Опыт о неравенстве человеческих рас. Т. 1 | страница 60
В Китае имеет место совершенно иная картина. Здесь мы видим огромную территорию, но на всем этом пространстве основная раса (других я сознательно не беру во внимание) проникнута одним общим духом, общим пониманием своей цивилизации. Независимо от принципов, независимо от того, одобряют или не одобряют люди порядок вещей, надо признать, что массы принимают в нем активное участие. И дело не в том, что страна свободна в общепринятом смысле этого слова и что каждому гарантировано то место, какое он заслуживает. Я далек от того, чтобы рисовать такую идеальную картину. В Срединной Империи и крестьяне, и горожане вряд ли могут рассчитывать только на свои силы и таланты, чтобы пробиться наверх. На этом конце земли, несмотря на официальные обещания учредить систему экзаменов на право занятия должностей, никто не сомневается в том, что лучшие места займут дети чиновников или их близкие и что занятие наукой не всем по карману, но дело в том, что угнетенные и обделенные, страдая от злоупотреблений, не представляют себе лучшей доли, и существующая цивилизация служит предметом неизменного уважения для всего народа.

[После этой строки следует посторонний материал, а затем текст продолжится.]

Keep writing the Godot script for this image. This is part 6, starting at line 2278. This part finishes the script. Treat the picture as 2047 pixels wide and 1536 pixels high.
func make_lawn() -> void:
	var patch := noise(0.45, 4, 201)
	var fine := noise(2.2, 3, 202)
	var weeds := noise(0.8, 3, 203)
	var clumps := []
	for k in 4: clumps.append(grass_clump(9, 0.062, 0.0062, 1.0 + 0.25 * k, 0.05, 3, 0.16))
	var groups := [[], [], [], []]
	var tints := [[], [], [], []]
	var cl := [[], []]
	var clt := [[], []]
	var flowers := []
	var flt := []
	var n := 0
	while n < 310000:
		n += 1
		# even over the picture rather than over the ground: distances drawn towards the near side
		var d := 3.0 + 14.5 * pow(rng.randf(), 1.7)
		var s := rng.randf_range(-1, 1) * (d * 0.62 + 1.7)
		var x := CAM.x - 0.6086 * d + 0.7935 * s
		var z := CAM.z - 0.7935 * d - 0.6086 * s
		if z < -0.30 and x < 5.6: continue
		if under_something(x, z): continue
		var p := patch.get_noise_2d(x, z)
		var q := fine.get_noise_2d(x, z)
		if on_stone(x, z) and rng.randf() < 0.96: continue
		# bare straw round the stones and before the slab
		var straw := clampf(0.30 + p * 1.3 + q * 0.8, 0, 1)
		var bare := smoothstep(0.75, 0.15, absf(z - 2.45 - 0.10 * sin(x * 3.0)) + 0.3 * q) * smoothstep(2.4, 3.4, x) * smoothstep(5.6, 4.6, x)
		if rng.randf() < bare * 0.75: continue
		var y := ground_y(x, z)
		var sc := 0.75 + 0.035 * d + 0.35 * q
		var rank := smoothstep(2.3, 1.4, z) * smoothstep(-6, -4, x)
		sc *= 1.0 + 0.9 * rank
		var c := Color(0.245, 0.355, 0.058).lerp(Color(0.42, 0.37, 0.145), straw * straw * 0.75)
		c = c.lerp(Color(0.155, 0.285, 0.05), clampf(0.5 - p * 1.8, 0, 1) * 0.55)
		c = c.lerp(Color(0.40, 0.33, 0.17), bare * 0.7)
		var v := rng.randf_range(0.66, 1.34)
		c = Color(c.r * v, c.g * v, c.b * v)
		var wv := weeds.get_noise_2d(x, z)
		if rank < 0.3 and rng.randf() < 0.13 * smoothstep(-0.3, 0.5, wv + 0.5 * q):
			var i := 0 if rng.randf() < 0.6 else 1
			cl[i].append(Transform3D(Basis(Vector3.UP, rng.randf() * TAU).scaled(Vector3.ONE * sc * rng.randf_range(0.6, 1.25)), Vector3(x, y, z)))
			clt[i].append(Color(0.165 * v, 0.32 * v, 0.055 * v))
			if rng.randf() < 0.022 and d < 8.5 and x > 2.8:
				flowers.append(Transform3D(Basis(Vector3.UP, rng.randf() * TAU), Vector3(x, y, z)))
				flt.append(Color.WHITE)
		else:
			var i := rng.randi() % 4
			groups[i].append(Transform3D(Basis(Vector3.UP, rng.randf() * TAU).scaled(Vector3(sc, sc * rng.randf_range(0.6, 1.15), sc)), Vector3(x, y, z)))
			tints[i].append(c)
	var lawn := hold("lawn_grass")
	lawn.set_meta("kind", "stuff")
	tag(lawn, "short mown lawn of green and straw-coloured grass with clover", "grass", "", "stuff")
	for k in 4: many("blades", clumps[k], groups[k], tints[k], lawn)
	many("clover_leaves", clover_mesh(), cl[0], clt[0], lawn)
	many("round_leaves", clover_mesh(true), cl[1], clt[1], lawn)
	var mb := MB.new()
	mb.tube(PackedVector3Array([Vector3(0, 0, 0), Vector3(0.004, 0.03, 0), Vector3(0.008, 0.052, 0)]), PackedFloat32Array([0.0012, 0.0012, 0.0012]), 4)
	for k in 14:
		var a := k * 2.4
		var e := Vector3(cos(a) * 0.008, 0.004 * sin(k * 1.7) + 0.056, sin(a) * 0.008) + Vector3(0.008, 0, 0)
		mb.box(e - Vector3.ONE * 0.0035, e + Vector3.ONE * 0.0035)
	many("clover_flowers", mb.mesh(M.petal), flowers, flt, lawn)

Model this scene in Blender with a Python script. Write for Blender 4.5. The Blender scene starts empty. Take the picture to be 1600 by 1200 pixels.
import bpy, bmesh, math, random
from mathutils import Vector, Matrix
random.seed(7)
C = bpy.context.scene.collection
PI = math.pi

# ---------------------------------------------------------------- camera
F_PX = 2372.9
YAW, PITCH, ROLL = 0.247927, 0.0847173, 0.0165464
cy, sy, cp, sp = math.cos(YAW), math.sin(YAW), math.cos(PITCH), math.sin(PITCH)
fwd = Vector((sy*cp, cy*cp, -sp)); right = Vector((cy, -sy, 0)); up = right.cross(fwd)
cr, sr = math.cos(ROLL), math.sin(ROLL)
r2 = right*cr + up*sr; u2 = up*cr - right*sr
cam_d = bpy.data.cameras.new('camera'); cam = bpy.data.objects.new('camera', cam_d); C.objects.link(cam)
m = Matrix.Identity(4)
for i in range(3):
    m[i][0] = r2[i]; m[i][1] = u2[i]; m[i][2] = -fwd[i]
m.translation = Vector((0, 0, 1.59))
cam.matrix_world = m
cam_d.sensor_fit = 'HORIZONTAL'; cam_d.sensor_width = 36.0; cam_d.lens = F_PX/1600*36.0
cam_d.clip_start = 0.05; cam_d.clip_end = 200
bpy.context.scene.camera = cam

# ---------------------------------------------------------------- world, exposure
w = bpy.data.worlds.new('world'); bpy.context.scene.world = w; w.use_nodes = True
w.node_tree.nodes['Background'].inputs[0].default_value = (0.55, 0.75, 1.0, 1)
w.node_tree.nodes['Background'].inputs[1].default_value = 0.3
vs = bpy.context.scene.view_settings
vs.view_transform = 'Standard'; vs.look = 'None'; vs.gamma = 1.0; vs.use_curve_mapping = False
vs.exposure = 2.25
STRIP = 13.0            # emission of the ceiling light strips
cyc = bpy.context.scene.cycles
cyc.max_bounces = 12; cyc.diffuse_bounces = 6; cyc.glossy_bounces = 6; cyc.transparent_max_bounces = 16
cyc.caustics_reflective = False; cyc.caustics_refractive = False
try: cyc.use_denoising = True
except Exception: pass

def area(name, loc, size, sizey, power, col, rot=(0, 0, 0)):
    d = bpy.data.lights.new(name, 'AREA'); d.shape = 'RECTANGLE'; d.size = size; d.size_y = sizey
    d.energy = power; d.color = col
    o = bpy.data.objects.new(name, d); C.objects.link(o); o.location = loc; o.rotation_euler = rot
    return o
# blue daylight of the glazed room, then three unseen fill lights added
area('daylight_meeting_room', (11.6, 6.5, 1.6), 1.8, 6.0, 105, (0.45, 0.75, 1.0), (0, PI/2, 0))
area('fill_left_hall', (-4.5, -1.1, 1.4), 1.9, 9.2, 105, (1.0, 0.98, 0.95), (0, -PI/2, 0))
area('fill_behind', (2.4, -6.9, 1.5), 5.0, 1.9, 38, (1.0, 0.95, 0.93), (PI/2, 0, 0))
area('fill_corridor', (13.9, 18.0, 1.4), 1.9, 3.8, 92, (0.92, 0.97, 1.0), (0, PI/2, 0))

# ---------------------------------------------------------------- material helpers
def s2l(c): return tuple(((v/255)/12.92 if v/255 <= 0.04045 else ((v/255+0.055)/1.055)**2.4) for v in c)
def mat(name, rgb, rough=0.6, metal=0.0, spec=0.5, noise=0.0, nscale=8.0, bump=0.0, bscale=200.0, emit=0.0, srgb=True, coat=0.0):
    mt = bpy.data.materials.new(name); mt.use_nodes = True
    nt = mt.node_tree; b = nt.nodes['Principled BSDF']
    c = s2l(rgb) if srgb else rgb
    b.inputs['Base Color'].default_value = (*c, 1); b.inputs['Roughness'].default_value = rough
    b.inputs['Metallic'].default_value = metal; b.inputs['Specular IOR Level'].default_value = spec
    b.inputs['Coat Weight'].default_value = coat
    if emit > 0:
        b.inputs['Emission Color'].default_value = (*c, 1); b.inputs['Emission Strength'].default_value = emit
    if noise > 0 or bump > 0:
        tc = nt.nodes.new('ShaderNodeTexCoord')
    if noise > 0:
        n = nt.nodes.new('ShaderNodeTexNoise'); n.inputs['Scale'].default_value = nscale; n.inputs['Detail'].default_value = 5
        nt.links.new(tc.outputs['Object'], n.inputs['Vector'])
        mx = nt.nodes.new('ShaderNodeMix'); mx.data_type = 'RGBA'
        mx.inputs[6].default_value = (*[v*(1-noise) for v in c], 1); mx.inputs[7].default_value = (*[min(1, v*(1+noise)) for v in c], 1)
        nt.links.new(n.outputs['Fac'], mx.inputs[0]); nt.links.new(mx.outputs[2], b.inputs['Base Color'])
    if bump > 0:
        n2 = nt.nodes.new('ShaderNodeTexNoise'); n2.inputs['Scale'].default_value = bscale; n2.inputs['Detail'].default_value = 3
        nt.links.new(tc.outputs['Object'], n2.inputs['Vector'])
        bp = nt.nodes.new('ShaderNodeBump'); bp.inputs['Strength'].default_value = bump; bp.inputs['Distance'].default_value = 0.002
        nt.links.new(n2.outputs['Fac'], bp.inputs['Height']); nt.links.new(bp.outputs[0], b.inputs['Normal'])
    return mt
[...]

И еще один удивительный факт: образование в Китае является почти всеобщим, и нам трудно представить, насколько высок его уровень. Дешевые книги, большое число школ и недорогое обучение в них обеспечивают довольно значительные возможности для тех, кто хочет учиться. Законы, их суть и их тонкости хорошо известны населению, и правительство даже поощряет изучение юриспруденции как полезной науки. Люди, объединенные общим инстинктом, испытывают ужас перед политическими потрясениями. Один большой знаток в таких вопросах, который не только жил в Кантоне, но и изучал тамошние дела, господин Джон Фрэнсис Дэвис, комиссар Ее Величества в Китае, утверждает, что он увидел нацию, в истории которой не было ни одной попытки осуществить социальную революцию или изменить форму правления. По его мнению, китайскую нацию лучше всего назвать народом, состоящим из убежденных консерваторов.
В этом заключается ее кардинальное отличие от цивилизации римского мира, в лоне которого правительственные перевороты происходили с невероятной быстротой вплоть до нашествия северных народов. Во всех уголках этой огромной империи всегда находились народы, недовольные существующим порядком и готовые на самые безумные действия. За многовековой период не осталось ничего в этом смысле неиспробованного и ни одного принципа, уважаемого всеми. Собственность, религия, семья вызывали большие сомнения в их легитимности, и внушительные массы людей, то на севере, то на юге, часто пытались силой реализовать новаторские теории. Ничто в греко-римском мире не имело под собой прочного основания, даже имперское единство, жизненно необходимое для общего блага; и не только армия с многочисленными Августами-самозванцами постоянно делала попытки сокрушить этот столп, этот палладиум общества, но и сами императоры, начиная с Диоклетиана, так мало верили в монархию, что сознательно вводили двойное правление, а затем управляли даже вчетвером. Повторяю: ни один институт, ни один принцип не был устойчив в этом несчастном обществе, которое не имело лучшего мотива целостности, чем физическая невозможность рухнуть, вплоть до того момента, когда нагрянули мощные силы, расшатали его и превратили в более стабильное целое.